Exercise details:
Provide only the number of lines where "follow" occurs.

[Begin Records]

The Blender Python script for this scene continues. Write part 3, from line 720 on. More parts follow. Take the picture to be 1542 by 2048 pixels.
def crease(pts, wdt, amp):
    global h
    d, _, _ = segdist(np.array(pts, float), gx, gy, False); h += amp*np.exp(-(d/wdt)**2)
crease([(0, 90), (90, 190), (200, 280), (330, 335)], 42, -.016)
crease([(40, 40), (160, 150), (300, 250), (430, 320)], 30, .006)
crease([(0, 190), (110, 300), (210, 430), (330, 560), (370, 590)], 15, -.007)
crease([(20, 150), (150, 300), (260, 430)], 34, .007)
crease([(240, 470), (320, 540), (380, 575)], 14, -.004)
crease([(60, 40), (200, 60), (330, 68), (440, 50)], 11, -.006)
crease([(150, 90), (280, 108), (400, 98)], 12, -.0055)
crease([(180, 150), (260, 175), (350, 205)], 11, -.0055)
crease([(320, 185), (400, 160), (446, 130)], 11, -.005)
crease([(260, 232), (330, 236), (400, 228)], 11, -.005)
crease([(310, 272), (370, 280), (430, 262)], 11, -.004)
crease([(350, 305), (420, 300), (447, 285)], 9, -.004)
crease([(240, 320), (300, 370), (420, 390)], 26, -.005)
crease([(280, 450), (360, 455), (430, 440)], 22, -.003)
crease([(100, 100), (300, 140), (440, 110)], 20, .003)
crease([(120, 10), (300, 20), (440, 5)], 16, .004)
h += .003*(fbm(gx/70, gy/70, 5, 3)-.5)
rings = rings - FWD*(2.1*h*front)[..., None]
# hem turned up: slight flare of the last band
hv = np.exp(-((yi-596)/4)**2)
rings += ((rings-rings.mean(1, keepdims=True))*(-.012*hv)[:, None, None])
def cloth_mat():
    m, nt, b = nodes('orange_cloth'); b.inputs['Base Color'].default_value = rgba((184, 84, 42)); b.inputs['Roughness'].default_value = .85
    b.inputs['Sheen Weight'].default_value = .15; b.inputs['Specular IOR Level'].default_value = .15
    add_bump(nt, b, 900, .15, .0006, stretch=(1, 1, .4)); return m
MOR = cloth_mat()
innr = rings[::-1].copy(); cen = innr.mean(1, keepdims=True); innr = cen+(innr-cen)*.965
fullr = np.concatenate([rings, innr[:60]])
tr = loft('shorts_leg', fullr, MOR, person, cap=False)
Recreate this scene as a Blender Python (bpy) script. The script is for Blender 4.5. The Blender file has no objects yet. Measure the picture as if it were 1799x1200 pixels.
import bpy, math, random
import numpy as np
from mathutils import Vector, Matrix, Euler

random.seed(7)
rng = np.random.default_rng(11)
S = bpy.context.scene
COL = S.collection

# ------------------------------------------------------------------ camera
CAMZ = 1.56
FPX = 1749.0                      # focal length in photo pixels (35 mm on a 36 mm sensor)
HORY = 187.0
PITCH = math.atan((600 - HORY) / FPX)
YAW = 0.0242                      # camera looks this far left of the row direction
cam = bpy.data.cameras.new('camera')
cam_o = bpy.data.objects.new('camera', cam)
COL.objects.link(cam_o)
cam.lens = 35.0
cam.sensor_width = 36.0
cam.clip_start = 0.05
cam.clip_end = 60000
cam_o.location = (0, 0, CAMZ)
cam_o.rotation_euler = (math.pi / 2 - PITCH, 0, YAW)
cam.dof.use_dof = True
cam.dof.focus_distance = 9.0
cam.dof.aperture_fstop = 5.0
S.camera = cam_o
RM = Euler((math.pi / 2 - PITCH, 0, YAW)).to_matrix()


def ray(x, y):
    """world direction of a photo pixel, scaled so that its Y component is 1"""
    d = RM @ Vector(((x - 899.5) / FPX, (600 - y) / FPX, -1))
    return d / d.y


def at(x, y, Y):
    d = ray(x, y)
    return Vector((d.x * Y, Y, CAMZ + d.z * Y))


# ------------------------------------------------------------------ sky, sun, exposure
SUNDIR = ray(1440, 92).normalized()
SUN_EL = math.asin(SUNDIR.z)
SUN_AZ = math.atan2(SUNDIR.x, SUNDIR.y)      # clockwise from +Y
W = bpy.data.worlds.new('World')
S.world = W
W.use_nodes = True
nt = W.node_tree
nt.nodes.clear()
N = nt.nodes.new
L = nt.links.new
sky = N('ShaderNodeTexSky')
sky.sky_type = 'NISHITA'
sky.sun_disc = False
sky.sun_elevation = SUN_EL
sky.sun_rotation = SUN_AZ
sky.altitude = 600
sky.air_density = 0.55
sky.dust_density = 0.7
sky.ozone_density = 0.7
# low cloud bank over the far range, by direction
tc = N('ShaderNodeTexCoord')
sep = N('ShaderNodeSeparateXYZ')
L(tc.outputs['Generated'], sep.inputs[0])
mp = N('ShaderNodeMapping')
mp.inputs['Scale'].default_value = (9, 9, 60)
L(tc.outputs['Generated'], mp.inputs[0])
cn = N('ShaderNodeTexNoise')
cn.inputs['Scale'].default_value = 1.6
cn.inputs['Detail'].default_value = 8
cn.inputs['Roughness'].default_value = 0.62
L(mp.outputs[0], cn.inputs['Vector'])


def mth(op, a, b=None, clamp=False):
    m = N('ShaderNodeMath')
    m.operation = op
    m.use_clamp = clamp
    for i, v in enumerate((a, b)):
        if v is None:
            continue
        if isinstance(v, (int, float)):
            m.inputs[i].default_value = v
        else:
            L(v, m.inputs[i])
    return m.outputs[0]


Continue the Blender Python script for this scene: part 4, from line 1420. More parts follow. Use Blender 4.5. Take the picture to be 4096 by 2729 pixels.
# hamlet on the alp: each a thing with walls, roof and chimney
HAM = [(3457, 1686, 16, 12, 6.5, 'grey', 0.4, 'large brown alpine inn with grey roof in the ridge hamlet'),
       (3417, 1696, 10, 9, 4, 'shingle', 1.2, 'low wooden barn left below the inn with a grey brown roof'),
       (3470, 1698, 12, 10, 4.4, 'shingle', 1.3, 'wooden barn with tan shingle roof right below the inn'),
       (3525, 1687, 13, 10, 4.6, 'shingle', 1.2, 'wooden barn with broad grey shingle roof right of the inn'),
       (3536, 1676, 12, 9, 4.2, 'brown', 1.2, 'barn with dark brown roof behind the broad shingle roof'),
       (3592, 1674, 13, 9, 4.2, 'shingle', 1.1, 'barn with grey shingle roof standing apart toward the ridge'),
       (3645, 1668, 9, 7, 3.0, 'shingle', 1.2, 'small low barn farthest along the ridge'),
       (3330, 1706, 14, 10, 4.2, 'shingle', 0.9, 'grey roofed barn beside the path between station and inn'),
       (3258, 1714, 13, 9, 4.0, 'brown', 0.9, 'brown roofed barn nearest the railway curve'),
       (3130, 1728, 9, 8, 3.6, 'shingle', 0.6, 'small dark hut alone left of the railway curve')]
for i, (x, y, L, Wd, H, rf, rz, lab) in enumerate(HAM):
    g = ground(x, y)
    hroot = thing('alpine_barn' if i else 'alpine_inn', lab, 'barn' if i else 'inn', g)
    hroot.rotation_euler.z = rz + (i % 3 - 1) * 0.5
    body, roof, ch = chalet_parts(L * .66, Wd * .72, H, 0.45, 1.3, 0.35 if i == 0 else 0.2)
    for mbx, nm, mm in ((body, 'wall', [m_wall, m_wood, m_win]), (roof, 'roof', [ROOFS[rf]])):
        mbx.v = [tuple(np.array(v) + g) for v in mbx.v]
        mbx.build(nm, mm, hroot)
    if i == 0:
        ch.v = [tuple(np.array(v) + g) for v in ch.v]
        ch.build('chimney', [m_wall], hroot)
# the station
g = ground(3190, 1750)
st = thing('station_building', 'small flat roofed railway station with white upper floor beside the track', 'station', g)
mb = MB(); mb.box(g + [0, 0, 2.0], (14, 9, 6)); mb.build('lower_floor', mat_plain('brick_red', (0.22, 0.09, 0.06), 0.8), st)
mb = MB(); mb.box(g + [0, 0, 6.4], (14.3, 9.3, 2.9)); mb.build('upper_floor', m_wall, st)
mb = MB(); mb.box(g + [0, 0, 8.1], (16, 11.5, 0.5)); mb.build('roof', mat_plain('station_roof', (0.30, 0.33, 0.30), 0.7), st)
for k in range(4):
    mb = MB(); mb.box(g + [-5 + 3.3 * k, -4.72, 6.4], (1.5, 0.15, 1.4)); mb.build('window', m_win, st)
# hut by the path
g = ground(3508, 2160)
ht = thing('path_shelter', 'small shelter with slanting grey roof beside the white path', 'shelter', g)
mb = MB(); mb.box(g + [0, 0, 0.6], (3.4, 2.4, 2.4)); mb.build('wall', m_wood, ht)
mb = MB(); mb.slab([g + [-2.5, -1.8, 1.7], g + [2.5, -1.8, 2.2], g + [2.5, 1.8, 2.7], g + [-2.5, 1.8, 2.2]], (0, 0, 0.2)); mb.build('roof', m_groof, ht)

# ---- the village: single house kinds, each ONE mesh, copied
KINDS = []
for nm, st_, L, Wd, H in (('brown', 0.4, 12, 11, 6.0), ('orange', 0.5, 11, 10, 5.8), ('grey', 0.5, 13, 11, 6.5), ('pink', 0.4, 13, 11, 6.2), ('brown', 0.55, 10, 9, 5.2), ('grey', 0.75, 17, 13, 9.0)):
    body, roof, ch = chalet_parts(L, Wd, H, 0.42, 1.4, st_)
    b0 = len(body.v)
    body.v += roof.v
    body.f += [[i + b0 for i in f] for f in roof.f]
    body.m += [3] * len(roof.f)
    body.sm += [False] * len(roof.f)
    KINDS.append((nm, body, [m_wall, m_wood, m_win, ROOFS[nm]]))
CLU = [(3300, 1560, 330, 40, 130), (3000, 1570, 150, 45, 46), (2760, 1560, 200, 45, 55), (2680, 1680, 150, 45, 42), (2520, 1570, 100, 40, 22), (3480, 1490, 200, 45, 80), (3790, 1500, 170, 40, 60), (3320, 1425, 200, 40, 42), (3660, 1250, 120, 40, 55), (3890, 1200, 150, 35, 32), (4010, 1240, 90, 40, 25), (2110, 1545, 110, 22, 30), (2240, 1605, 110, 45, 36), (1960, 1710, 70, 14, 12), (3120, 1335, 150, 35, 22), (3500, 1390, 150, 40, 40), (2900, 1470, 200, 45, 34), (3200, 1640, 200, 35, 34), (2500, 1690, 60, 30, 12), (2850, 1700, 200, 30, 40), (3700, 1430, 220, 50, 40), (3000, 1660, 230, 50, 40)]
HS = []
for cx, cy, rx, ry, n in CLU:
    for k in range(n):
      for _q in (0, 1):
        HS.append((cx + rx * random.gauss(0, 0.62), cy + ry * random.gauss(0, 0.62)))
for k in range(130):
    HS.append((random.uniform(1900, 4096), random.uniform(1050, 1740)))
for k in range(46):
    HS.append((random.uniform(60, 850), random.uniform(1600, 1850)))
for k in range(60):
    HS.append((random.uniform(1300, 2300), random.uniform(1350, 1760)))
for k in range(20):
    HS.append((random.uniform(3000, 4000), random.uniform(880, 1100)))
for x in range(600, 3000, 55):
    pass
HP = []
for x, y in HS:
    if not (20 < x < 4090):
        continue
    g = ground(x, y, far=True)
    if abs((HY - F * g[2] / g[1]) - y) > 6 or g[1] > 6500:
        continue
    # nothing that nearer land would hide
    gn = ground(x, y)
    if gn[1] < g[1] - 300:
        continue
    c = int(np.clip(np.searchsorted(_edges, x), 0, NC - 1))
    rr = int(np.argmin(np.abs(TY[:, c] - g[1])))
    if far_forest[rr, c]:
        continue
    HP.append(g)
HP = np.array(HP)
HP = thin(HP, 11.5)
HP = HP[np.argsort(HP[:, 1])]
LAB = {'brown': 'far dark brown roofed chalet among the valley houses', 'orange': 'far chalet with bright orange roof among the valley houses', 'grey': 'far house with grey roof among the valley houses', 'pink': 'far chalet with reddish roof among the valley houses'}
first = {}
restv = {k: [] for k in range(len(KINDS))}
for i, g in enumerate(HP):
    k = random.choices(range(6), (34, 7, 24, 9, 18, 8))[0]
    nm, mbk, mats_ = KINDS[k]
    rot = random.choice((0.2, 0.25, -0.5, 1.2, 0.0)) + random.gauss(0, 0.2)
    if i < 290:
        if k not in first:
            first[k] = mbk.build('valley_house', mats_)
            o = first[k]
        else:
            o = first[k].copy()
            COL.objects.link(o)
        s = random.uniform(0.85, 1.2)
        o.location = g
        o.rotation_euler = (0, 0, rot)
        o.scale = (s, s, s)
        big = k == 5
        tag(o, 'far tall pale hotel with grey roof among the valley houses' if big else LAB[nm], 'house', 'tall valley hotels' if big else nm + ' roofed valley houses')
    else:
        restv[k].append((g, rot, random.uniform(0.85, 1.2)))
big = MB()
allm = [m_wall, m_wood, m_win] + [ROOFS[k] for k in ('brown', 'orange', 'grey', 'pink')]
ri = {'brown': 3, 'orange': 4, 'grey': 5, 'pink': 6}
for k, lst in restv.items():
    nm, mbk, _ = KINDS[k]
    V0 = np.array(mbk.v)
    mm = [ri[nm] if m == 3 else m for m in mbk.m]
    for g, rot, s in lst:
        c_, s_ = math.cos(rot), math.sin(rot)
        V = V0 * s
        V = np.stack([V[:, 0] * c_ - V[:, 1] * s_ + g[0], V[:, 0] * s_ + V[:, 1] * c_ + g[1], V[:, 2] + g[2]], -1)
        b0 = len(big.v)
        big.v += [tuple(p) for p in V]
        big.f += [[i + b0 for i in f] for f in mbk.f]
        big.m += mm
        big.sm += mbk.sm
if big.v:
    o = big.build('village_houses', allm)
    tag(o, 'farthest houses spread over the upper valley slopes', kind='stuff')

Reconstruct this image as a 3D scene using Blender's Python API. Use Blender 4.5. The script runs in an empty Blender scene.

[End Records]

Task solution:
2